Car loan provider Close Brothers has set aside a further £3m to cover compensation payments to customers, as it reports a £122.4m loss in 2024.
The lender published its delayed financial results this week after a year in which it took a series of emergency steps to bolster its finances by more than £400m.
These included selling its asset management division and withholding dividend payments to shareholders as it took steps to mitigate against the Financial Conduct Authority (FCA) wide-ranging inquiry into the car loans industry.
Car finance accounts for over a quarter of Close Brothers’ £9.5bn loan book at £2bn, leaving it exposed to substantial compensation payments following the conclusion of the FCA investigation into commissions paid by lenders to motor dealers for arranging car finance.

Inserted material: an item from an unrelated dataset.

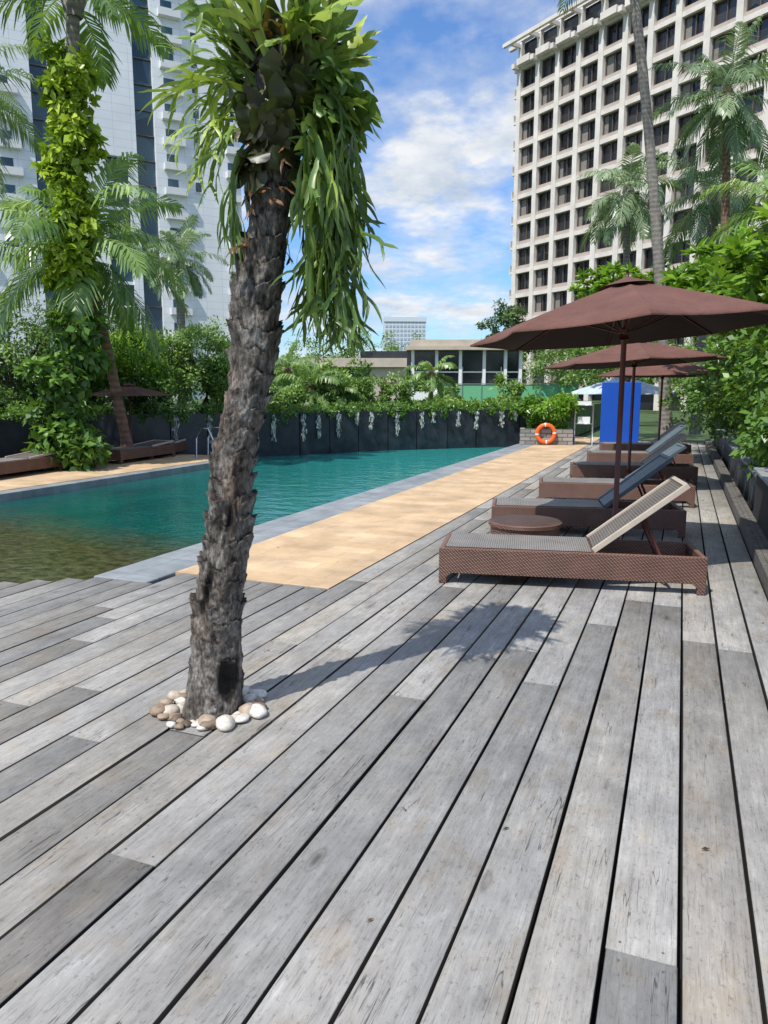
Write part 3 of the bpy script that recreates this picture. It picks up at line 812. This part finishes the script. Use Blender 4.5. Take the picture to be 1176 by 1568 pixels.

But the latest issue for the lender focuses on customers who repaid their car loans early, some of whom had overpaid their balance and were not reimbursed by the bank.
Close Brothers advised in February that it had set aside £165m to cover the cost of the commission compensations and left that sum unchanged in its projections, but warned: ‘the ultimate cost to the group could be materially higher or lower than the provision taken and remains subject to further clarity from the FCA on the scope and design of a redress scheme’.
The £33m overpayment compensation is completely separate to this and poses a further blow to the lender.
‘It’s effectively a lot of very small amounts going back some time,’ said Mike Morgan, Close Brothers CEO, adding that the issue was limited to its car loans division.
The company said that £33m was its ‘best estimate’ and that the provision ‘remains subject to refinement’. Morgan didn’t disclose how many customers were affected and conceded that Close Brothers had ‘really only got our arms around it in the last week’.
‘The most important thing is we’re on it,’ he said.
The FCA is due to set out details of its proposed commission compensation scheme later this month.
Morgan has also urged the City regulator to give the industry ‘finality’ over the car-finance affair, saying the controversy had ‘gone on for quite some time now’ and that he hoped the FCA’s plan for an industry-wide compensation scheme would draw a line under the problem.
‘What I think we need from a scheme is finality,’ he said. ‘We also need to understand what is the harm that redress should be paid for, that isn’t entirely clear.’
Claim payments are expected to begin next year and Nikhil Rathi, the FCA’s chief executive, has said he wants a ‘critical mass’ of the claims to have been dealt with by the end of next year – most people are likely to receive less than £950, it said.